Central banks across the world scrambled to meet desperate demand for cash today, with Europe's big three offering billions of one-week dollars for the first time to break a quarter-end money market logjam.
As the financial crisis went from bad to worse, the European Central Bank, the Bank of England and Swiss National Bank collectively put up $74 billion of one week money.
Demand from cash-hungry banks, particularly for the ECB cash, was hefty as lending between banks on money markets remained virtually paralysed.
"There is no term lending of note between counterparties. Any term funding there is coming from the central banks," said Meyrick Chapman, rates strategist at UBS. In Asian time, the central banks of Japan, Australia and South Korea also pumped in cash to lubricate their markets.
As negotiations over an unprecedented $700 billion US bailout faltered, news that Washington Mutual, the largest U.S. savings and loan bank, was taken over by authorities and its deposits auctioned off only added to the thirst for liquidity.
The key three-month Euribor rate jumped to the highest level since early 1995, hitting 5.142 per cent.
The interbank cost of borrowing 3-month dollars was broadly unchanged, according to the British Bankers Association's latest daily fixing.
But the spread of three-month London interbank offered rates over OIS rates - which expresses the three-month premium paid over anticipated central bank rates and is seen as a gauge of banks' willingness to lend to each other - hit a record high 202 basis points from Thursday's 197.
Stress was exacerbated by the looming quarter-end.
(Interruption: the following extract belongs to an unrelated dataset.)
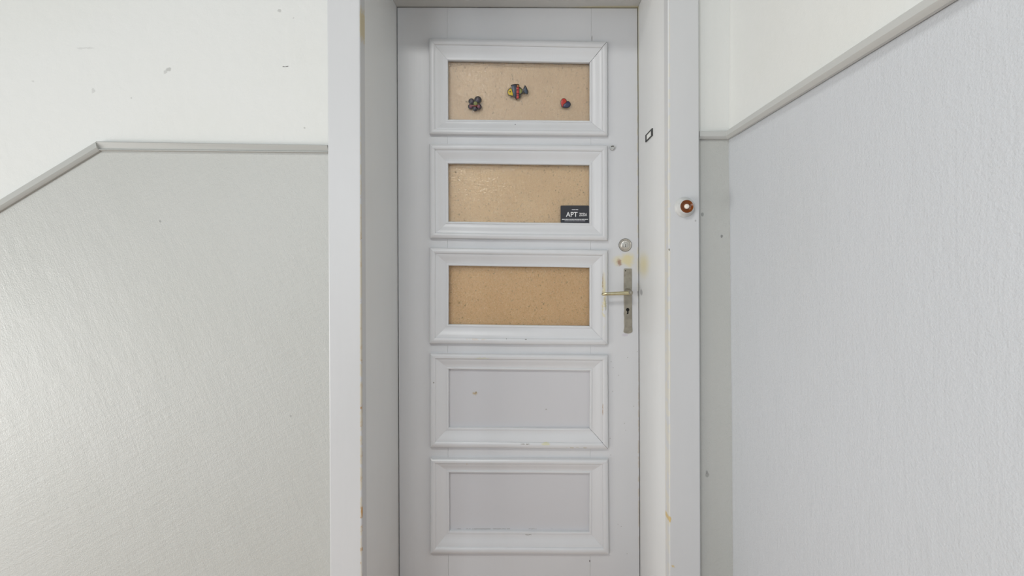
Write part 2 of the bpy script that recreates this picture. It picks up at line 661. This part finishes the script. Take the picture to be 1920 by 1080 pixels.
# floor of the landing, and the steps going down along the wall to the left
LX = r_top[0].x + 0.05
bm = bmesh.new()
add_prism(bm, [(LX, YN, -0.16), (XC, YN, -0.16), (XC, YW, -0.16), (LX, YW, -0.16)], (0, 0, 0.16))
add_prism(bm, [(-0.445, YW, -0.16), (0.362, YW, -0.16), (0.362, YD + 0.05, -0.16), (-0.445, YD + 0.05, -0.16)], (0, 0, 0.16))
st = tag(obj('floor', bm, floor_mat), kind='structure')
for k in range(8):
    bm = bmesh.new()
    z = -0.172 * (k + 1)
    x = LX - 0.28 * k
    add_prism(bm, [(x - 0.30, 0.05, z - 0.17), (x, 0.05, z - 0.17), (x, YW, z - 0.17), (x - 0.30, YW, z - 0.17)], (0, 0, 0.17))
    obj('step', bm, floor_mat, st, st.location, bevel=0.008)

# ------------------------------------------------------------------ trim_1: door surround
surround = empty('trim_1', (DOOR_O.x, YF, 0))
tag(surround, kind='structure')
so = surround.location.copy()


def board(name, front, y0, y1, mat_, bev=0.003):
    """front: corner points (any number) ; extruded from plane y0 to y1"""
    bm = bmesh.new()
    add_prism(bm, [Vector((p.x, y0, p.z)) for p in front], (0, y1 - y0, 0))
    return obj(name, bm, mat_, surround, so, bevel=bev)


FZ = 0.0


def down(p, q):
    """continue the line p->q to the floor"""
    t = (FZ - p.z) / (q.z - p.z)
    r = p.lerp(q, t)
    return r


def upto(p, q, z):
    t = (z - p.z) / (q.z - p.z)
    return p.lerp(q, t)


ol = (P(613, 0, YF), P(618.5, 1080, YF))
il = (P(675, 0, YF), P(679, 1080, YF))
ir = (P(1252, 0, YF), P(1255, 1080, YF))
orr = (P(1310.5, 0, YF), P(1314, 1080, YF))
ZH = P(900, -118, YF).z           # underside of head casing
YC = YF + 0.038
board('casing', [upto(*ol, head_z), upto(*il, ZH), down(*il), down(*ol)], YF, YC, casing_paint)
board('casing', [upto(*ir, ZH), upto(*orr, head_z), down(*orr), down(*ir)], YF, YC, casing_paint)
board('casing', [upto(*ol, head_z), upto(*orr, head_z), upto(*ir, ZH), upto(*il, ZH)], YF, YC, casing_paint)


def lining(x_front, x_back, side, zt):
    """one side lining; x pairs are (top, bottom)"""
    bm = bmesh.new()
    w = 0.03 * side
    a = [Vector((x_front[0], YC, zt)), Vector((x_front[1], YC, FZ)), Vector((x_back[1], YD + 0.05, FZ)), Vector((x_back[0], YD + 0.05, zt))]
    b = [v + Vector((w, 0, 0)) for v in a]
    add_hexa(bm, a, b)
    obj('jamb_lining', bm, lining_paint, surround, so, bevel=0.0015)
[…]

Any three-month lending will then mature over the Christmas period, when markets are either closed or highly illiquid.
"These operations are designed to address funding pressures over quarter-end," said a statement from the Federal Reserve, which expanded dollar swaps facilities with other central banks.
"Central banks continue to work together closely and are prepared to take further steps as needed to address the ongoing pressures in funding markets."
The ECB's one-week dollar tender was swamped with demand - the $35 billion attracted bids totalling $82.495 billion. But only just over half of the SNB's $9 billion was taken up.
The Bank of England received bids worth 1.06 times the amount on offer in its one-week repo of $30 billion - the first time UK demand for dollars has exceeded the amount on offer.
But the sterling money market at the three-month level remains under much more strain, prompting the BoE to offer 40 billion pounds around that maturity next week, with more to come, a move analysts hailed as welcome ... and overdue.
"This is a huge step forward and reflects the fact that credit markets have almost totally seized up over the last week and a half," said Philip Shaw, chief economist at Investec, of the BoE's pending sterling offers.
With commercial banks everywhere hoarding cash, central banks were almost the only game in town. Unease intensified after Republicans balked at Treasury Secretary Henry Paulson's plan to buy bad debt from banks and instead floated an idea of their own for mortgage insurance.
The Reserve Bank of Australia launched its first ever repurchase operation in US dollars and all $10 billion on offer was hungrily snapped up. The RBA established a US dollar swap line with the Fed earlier in the week.